In the sense that power is powerful and power exerts itself or else it isn't power.

Honestly if the Philippines somehow had the most advanced military in the world and a ruler who could exert that military then the Philippines would be the new world power. At the moment America is too strong for any other power to really contend with and with that they able to exert their power in an Imperialistic manner.

Also, the history of America is the history of imperialism. It starts with the thirteen colonies and them expands westward and southward until it dominates North and South America.

Read "The Greek Wars" (can't remember the author right now, drunk) he explains the "Persian Wars" up to and included the campaign of Alexander and you'll understand that Persia was by no means at the end of its rope. There's a reason they were able to exert themselves under the Seleucids quickly enough.

The point of my statement was, that the power base of a Persian monarch is able to shift easily towards his enemies.
The Amercian powerbase is the American people and the events since Napoleon have shown that a peoples don't shift easily towas the big guy.
Also we are comparing a state to a single person.

>and the events since Napoleon have shown that a peoples don't shift easily towas the big guy.

The Iraq War speaks otherwise.

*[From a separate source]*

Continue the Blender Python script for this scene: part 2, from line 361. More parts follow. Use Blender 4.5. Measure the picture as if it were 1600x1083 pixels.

As do pretty much all wars in American history, barring maybe World War II and The Barbary Wars.

How big is US-control over Iraq right now?
Thought Iran was now the more influencial, although having by far less power.
I've considered the integration of the land the US have conquered in the west as a result of resettlement programmes.
I should have limited my statement to the European World.

>The Amercian powerbase is the American people and the events since Napoleon have shown that a peoples don't shift easily towas the big guy.
this statement ofc

>I should have limited my statement to the European World.

Different question there which I am not qualified to answer. Europe during the latter half of the 20th century is by no means my forte.